Bella Addormentata (aka Dormant Beauty) (2012)

Based on an actual incident in 2009 Italy, a woman named Eluana Englaro who has been in a vegetative coma for almost 17 years is allowed to die after years of her father fighting the courts (in a very Catholic country like Italy, euthanasia is not legal) to let her die. Emotions run high on both sides as the right to life contingent and the death with dignity groups clash both on the street and in the Italian parliament.

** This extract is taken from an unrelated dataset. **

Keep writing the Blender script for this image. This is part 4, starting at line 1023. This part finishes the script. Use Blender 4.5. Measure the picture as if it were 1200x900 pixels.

It's taken awhile for Marco Bellocchio's (FISTS IN THE POCKET) award winning 2012 film to arrive in the U.S. It's an ensemble film as Bellocchio follows several characters back and forth as the Englaro case plays out in the government, media and court of public opinion. A senator (Toni Servillo, THE GREAT BEAUTY), who must vote on the case, in favor of the right to die clashes with his pro-life daughter (Alba Rohrwacher). A famous actress (Isabelle Huppert) who has abandoned her career to watch over her own comatose daughter (Carlotta Cimador) has become a religious fanatic and watches the Englaro case carefully. A doctor (Pier Giorgio Bellocchio) keeps vigil over a suicidal drug addict (Maya Sansa, who won the Italian Oscar for supporting actress for her work here). Make no mistake about it, this is an in your face political film on a polarizing subject but Bellocchio doesn't pontificate and all sides get their chance to be heard. And when it's over, you still won't know what side Bellocchio comes down on. Perhaps its theme is as simple as when a character says, "you look at things differently when you're in love". Powerful stuff and well done.